Give back the full listing, character for character, with no pictures.
★ ★ ★ ★ ★ ★ ★
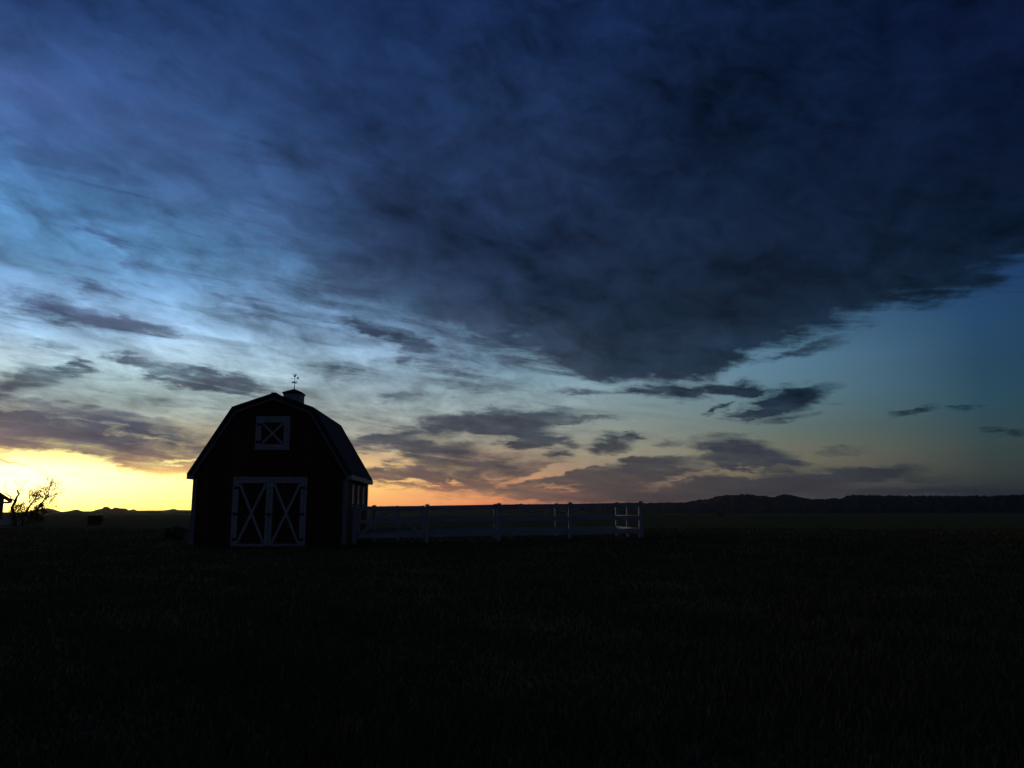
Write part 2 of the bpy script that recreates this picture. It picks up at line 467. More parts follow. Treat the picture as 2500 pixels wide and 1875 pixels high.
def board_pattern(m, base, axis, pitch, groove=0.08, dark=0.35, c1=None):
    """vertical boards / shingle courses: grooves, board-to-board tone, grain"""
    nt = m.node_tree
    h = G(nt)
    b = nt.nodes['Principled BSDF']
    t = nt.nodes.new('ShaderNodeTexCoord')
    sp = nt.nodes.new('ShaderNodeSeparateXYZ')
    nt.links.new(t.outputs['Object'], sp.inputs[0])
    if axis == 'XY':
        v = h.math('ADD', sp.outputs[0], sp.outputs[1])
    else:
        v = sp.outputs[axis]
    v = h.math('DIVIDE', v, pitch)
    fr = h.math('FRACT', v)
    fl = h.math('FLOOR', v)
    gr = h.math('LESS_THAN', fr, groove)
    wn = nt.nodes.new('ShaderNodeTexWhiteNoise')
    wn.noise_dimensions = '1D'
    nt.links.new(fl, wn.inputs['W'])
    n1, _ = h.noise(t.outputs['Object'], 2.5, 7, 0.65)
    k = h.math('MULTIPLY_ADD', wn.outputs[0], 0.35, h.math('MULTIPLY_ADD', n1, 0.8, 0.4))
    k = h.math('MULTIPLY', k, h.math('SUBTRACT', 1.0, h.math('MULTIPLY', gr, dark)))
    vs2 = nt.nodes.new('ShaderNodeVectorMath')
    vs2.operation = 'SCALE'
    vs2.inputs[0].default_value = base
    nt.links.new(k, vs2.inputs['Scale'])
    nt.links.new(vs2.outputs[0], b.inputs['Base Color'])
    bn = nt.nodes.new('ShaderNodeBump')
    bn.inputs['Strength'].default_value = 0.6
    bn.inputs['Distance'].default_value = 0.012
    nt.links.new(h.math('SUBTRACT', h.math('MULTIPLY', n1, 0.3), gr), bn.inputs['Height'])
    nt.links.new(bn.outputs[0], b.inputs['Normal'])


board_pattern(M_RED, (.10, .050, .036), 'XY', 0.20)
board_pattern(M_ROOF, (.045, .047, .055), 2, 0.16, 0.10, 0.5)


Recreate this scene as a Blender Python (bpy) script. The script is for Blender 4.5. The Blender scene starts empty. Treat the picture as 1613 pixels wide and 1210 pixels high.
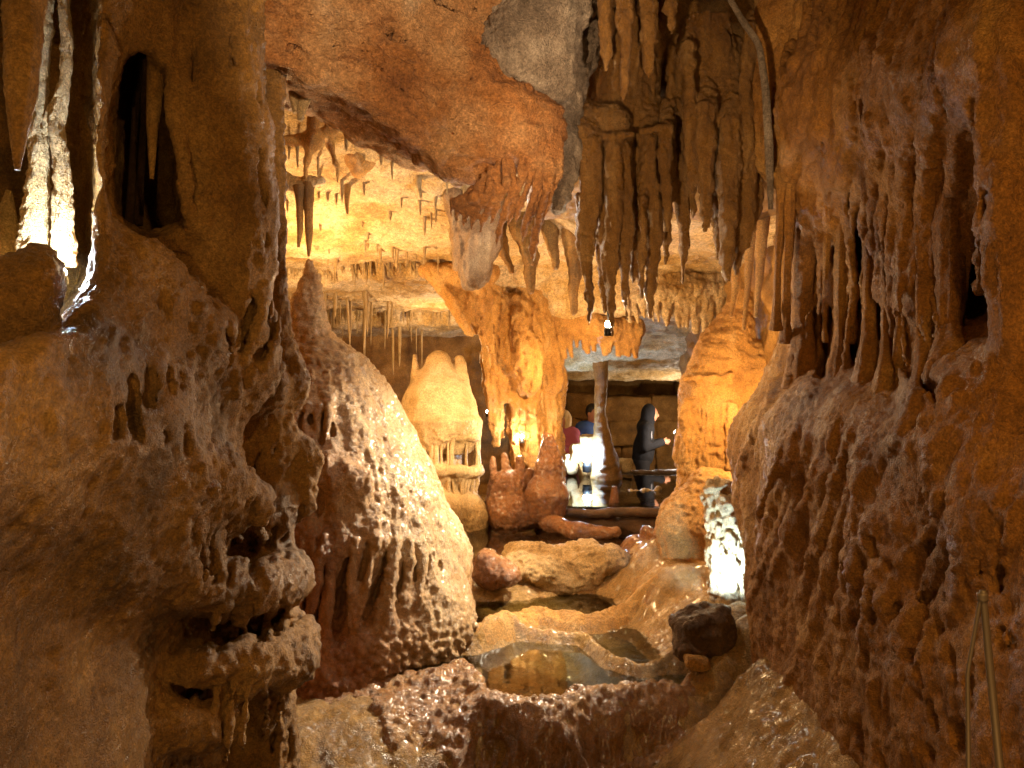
★ ★ ★ ★ ★ ★ ★
REPLY TO THE EXERCISE »
Write part 2 of the bpy script that recreates this picture. It picks up at line 467. More parts follow. Treat the picture as 2500 pixels wide and 1875 pixels high.
def board_pattern(m, base, axis, pitch, groove=0.08, dark=0.35, c1=None):
    """vertical boards / shingle courses: grooves, board-to-board tone, grain"""
    nt = m.node_tree
    h = G(nt)
    b = nt.nodes['Principled BSDF']
    t = nt.nodes.new('ShaderNodeTexCoord')
    sp = nt.nodes.new('ShaderNodeSeparateXYZ')
    nt.links.new(t.outputs['Object'], sp.inputs[0])
    if axis == 'XY':
        v = h.math('ADD', sp.outputs[0], sp.outputs[1])
    else:
        v = sp.outputs[axis]
    v = h.math('DIVIDE', v, pitch)
    fr = h.math('FRACT', v)
    fl = h.math('FLOOR', v)
    gr = h.math('LESS_THAN', fr, groove)
    wn = nt.nodes.new('ShaderNodeTexWhiteNoise')
    wn.noise_dimensions = '1D'
    nt.links.new(fl, wn.inputs['W'])
    n1, _ = h.noise(t.outputs['Object'], 2.5, 7, 0.65)
    k = h.math('MULTIPLY_ADD', wn.outputs[0], 0.35, h.math('MULTIPLY_ADD', n1, 0.8, 0.4))
    k = h.math('MULTIPLY', k, h.math('SUBTRACT', 1.0, h.math('MULTIPLY', gr, dark)))
    vs2 = nt.nodes.new('ShaderNodeVectorMath')
    vs2.operation = 'SCALE'
    vs2.inputs[0].default_value = base
    nt.links.new(k, vs2.inputs['Scale'])
    nt.links.new(vs2.outputs[0], b.inputs['Base Color'])
    bn = nt.nodes.new('ShaderNodeBump')
    bn.inputs['Strength'].default_value = 0.6
    bn.inputs['Distance'].default_value = 0.012
    nt.links.new(h.math('SUBTRACT', h.math('MULTIPLY', n1, 0.3), gr), bn.inputs['Height'])
    nt.links.new(bn.outputs[0], b.inputs['Normal'])


board_pattern(M_RED, (.10, .050, .036), 'XY', 0.20)
board_pattern(M_ROOF, (.045, .047, .055), 2, 0.16, 0.10, 0.5)


Recreate this scene as a Blender Python (bpy) script. The script is for Blender 4.5. The Blender scene starts empty. Treat the picture as 1613 pixels wide and 1210 pixels high.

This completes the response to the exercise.